**RECORDED DATA:**
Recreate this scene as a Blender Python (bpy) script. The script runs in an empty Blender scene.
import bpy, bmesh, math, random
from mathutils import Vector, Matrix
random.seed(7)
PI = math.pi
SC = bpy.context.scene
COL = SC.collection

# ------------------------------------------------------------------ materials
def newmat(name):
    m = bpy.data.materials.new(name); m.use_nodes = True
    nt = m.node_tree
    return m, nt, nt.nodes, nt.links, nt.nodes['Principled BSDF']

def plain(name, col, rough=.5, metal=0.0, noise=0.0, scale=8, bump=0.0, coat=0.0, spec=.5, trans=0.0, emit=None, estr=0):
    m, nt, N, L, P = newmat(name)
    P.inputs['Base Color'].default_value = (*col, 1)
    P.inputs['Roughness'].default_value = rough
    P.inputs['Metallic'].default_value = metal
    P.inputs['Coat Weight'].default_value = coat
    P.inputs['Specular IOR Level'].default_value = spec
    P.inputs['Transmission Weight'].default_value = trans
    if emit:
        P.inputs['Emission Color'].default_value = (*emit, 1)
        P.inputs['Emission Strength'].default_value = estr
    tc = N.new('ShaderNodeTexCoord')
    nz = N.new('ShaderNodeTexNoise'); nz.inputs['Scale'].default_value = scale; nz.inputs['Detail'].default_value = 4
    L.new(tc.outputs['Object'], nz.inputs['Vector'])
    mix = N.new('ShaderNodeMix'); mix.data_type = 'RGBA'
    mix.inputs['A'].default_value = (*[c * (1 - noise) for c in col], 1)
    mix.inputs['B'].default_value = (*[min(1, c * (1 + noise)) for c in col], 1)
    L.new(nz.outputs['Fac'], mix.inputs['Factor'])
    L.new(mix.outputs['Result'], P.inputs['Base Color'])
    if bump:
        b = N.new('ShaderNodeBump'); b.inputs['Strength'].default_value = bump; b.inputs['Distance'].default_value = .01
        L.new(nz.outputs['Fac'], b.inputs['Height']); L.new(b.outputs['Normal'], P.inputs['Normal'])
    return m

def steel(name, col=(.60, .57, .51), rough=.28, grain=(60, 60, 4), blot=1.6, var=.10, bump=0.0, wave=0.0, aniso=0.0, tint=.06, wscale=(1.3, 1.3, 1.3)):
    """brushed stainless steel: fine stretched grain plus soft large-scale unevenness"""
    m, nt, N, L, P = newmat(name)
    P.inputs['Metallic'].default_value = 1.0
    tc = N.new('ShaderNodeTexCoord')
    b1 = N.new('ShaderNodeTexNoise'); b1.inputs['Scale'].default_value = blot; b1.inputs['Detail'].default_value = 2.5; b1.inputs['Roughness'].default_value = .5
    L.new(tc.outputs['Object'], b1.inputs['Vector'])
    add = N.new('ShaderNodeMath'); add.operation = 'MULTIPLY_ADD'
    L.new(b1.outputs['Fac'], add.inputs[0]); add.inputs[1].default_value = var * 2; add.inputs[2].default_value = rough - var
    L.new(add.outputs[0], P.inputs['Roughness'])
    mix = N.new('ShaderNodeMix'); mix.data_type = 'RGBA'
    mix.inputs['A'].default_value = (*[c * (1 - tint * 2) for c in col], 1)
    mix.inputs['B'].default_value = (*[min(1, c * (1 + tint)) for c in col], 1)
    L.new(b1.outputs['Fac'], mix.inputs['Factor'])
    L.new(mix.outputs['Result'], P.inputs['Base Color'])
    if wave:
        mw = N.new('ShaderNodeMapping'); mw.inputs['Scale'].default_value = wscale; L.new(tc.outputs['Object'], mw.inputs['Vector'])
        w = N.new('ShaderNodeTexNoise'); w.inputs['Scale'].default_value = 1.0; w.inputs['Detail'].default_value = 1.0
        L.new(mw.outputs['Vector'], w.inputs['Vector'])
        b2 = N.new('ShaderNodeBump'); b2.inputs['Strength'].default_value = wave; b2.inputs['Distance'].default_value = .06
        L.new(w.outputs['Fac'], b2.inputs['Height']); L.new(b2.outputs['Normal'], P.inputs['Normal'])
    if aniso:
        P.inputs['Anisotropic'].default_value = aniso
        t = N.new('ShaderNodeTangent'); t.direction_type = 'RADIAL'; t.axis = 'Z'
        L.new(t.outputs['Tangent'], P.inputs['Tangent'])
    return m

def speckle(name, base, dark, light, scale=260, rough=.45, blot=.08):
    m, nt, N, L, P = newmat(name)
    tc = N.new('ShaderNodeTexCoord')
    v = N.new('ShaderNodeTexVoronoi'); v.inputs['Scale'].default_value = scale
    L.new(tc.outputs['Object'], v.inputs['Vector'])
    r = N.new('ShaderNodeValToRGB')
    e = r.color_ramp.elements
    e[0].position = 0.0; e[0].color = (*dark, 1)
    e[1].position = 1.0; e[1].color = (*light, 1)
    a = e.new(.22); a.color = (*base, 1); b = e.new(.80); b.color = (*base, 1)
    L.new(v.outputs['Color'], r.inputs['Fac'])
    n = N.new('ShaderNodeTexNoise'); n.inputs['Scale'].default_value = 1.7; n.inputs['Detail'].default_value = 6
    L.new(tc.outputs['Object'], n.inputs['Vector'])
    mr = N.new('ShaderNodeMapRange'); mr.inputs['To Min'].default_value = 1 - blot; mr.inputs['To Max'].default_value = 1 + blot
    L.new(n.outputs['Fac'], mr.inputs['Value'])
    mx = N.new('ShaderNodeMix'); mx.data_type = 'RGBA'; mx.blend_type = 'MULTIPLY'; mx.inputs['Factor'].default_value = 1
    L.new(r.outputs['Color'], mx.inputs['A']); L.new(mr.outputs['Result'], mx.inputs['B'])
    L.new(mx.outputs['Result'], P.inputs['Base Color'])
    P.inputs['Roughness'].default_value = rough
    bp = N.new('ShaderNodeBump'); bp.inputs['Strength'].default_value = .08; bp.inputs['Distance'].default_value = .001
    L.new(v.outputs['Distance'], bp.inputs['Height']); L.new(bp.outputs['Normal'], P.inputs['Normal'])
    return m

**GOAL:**
Copy all lines from the data that hold the word "scene".

**IN RESPONSE:**
Recreate this scene as a Blender Python (bpy) script. The script runs in an empty Blender scene.
SC = bpy.context.scene